Posted 8 years ago
CJE
(4 items)
Made by the Ideal Toy Company manufactured U.S. Army (2) Gun Artillery Battery on a mound. It is dated as 1965, and was mine when I was 10 years old. It survived in my old toy box stored in the basement. It has seen some heavy battle in its days. I was unable to find any information about it in my internet search, so if anyone can add any information about this toy, it would be greatly appreciated.
It is a hard plastic WWII 2 gun artillery battery on an elevated mound produced at the early part of the Vietnam War. It has two blue artillery pieces mounted on the mound by small plastic clips on each side of the gun. The one on the left (looking from the front view has had both of them broken off and comes off of the mounting position. The guns once operated off of one D-cell batteries (underneath) and moved backwards and forwards as though firing. There are two brown soft plastic hollow palm trees, one mounted on each side of the 4" yellow and brown hard plastic mound. It has some camouflaged material that was originally supported by four plastic poles that were glued to the mound and "hid" the guns from aerial view.
There are two gray Soldiers that are standing in the same positions, at the ready to load the guns, that they have been at for the past 51 years! What dedication to duty! They are mounted by a small hole in their base that slides onto a similar sized peg on the mound.
The poles have long since been broken off (in combat, I would presume), but I still have two of them. Their mount positions are two on each side of the guns - left and right sides.
There is a small chip off of the mound that can be attached with some glue (yes, it was at the bottom of the toy box too!). I do not know if the motor still works, but obviously, the one gun does not.
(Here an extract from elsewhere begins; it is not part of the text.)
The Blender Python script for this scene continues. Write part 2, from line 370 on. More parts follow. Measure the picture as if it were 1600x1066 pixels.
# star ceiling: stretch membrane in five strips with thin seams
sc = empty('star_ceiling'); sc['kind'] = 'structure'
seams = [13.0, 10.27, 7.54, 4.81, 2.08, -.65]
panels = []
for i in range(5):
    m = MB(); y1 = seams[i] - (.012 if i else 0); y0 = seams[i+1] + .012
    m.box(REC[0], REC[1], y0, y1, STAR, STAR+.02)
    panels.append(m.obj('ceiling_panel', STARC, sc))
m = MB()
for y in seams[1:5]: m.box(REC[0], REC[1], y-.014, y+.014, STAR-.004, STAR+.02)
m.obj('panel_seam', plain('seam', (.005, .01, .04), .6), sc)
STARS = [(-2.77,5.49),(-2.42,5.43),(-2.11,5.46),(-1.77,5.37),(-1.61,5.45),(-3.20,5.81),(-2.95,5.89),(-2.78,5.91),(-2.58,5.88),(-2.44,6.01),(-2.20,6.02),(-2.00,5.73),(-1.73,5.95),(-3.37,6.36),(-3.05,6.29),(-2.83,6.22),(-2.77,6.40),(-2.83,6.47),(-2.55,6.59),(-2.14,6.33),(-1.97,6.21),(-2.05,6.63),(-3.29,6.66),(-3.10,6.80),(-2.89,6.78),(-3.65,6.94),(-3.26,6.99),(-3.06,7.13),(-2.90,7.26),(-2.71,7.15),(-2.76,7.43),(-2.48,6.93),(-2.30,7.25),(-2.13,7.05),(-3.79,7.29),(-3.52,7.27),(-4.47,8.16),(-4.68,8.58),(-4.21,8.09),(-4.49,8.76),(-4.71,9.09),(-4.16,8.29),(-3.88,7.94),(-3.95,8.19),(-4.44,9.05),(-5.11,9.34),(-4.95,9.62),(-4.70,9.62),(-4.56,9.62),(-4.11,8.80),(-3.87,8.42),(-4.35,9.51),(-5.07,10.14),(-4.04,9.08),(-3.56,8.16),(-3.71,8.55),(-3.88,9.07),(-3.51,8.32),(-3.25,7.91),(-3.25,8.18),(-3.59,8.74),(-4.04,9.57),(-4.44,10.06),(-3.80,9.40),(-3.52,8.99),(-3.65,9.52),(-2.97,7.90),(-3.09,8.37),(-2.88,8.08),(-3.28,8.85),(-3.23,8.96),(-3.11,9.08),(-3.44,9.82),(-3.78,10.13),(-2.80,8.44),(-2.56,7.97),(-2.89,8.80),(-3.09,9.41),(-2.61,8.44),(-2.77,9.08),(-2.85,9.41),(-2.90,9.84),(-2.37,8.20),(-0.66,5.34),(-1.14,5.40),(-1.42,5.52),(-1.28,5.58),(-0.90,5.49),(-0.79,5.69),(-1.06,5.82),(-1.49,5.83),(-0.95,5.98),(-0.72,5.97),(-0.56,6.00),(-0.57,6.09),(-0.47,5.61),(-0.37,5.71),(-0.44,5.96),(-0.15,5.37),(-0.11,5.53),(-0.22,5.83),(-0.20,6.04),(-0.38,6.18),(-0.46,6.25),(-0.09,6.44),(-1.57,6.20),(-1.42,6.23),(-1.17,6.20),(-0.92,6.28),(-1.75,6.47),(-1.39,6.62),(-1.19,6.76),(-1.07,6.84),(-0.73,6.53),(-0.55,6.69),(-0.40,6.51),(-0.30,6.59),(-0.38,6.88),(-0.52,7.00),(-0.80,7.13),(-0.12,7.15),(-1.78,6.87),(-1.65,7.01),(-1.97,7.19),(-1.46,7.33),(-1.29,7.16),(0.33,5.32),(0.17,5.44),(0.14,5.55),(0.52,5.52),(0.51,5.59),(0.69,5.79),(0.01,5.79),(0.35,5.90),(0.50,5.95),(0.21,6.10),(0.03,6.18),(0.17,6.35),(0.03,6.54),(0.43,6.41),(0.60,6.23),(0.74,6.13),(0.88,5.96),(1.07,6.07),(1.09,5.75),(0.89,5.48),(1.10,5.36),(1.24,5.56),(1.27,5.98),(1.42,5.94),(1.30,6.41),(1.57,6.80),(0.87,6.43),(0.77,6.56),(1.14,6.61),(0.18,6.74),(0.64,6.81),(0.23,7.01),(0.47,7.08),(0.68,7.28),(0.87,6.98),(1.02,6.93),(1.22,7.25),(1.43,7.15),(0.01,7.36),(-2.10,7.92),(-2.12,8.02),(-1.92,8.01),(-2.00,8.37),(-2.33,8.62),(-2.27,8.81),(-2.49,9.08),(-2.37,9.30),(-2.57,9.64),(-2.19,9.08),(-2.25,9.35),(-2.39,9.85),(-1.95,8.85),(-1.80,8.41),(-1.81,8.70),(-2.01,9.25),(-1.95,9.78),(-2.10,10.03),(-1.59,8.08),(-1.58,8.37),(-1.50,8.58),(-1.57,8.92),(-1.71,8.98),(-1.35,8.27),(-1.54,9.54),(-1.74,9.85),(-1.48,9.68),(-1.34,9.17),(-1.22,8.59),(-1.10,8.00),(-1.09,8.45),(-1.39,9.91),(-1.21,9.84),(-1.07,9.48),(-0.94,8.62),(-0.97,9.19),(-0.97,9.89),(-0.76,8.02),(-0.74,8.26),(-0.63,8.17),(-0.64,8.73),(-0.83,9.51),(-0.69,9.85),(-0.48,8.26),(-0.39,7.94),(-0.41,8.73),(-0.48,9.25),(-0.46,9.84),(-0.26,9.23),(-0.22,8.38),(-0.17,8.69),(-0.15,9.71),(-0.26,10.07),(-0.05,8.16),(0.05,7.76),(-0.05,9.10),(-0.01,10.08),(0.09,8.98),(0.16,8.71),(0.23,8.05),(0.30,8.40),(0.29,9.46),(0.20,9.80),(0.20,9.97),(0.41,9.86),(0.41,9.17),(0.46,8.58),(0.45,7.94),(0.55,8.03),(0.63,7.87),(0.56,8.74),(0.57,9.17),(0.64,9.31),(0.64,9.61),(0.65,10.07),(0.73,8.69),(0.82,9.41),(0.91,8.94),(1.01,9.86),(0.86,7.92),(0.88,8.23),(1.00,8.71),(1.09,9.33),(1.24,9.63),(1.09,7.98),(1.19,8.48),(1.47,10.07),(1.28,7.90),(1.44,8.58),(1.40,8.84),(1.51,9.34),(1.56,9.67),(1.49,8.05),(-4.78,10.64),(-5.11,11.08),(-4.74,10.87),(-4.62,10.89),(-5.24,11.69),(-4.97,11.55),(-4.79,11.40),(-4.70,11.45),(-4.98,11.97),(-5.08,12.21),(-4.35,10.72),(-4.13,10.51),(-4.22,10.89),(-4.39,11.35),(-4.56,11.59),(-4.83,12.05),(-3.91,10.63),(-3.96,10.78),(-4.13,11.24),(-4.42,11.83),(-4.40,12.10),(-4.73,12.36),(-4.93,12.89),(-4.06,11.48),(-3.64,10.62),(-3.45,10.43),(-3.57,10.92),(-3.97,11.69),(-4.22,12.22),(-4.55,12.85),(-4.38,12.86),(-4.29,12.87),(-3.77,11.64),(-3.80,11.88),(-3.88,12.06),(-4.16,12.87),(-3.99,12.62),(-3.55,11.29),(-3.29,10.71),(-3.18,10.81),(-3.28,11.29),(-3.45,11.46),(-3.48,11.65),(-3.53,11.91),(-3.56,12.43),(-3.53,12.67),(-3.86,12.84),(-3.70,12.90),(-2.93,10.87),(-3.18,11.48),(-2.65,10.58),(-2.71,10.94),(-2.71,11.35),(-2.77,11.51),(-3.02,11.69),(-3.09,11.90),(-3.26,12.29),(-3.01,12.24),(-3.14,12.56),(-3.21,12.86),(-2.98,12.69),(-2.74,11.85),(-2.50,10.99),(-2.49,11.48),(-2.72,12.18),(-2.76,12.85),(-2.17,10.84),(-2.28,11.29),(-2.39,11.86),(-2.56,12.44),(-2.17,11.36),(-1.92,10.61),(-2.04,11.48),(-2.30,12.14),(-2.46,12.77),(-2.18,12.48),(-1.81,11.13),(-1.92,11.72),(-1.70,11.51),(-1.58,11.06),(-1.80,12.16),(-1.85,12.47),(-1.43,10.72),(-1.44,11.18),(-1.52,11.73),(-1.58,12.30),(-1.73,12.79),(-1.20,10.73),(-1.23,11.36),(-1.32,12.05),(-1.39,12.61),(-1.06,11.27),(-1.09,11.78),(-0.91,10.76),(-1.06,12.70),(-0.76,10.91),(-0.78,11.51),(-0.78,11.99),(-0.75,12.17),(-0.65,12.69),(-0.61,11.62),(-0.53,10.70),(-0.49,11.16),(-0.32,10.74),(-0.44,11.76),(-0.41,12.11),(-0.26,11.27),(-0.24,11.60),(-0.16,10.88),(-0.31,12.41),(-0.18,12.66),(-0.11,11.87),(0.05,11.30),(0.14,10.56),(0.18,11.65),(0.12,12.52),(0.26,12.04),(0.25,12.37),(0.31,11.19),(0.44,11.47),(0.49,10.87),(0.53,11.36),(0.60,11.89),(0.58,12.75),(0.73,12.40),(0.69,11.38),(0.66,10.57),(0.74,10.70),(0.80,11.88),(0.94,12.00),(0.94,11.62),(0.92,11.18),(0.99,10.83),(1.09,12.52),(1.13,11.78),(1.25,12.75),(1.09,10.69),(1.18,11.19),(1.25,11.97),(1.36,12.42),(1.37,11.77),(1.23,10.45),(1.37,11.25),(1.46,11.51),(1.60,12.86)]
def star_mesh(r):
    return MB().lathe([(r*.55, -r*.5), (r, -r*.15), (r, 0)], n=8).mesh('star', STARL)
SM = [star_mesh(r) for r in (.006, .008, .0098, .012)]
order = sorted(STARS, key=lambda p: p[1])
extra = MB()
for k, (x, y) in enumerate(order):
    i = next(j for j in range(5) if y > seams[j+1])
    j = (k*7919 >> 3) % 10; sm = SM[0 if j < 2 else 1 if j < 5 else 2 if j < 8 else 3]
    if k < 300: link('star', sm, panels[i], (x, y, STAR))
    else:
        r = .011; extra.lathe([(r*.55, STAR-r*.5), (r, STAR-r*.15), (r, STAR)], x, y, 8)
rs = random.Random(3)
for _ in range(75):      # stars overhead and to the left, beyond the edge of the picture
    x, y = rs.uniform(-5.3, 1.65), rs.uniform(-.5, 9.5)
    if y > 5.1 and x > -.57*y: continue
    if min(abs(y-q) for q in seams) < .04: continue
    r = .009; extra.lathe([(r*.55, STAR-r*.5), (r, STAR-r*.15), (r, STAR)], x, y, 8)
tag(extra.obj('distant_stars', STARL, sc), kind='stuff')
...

This is one of Ideals "Battle Action Playsets". This one is MIL-15 Twin Howitzers. Made from 11964-1965. Looks like yours is complete as you have both the artillery men. These are on the rare side.
Mystery solved?
Many thanks for this information. I thought it weird that so many of my toys are so difficult to find information about. I am a baby boomer and just thought that I was in the bubble of plenty of things. Guess that I might have been on the cusp instead. Neat to have so many rarer or scarcer toys! thank you again, Happy New Years!
You are very welcome. I would be happy to solve your other boomer toy questions. Toys of the 1960s are my specialty.
Feel free to hit the Mystery Solved button.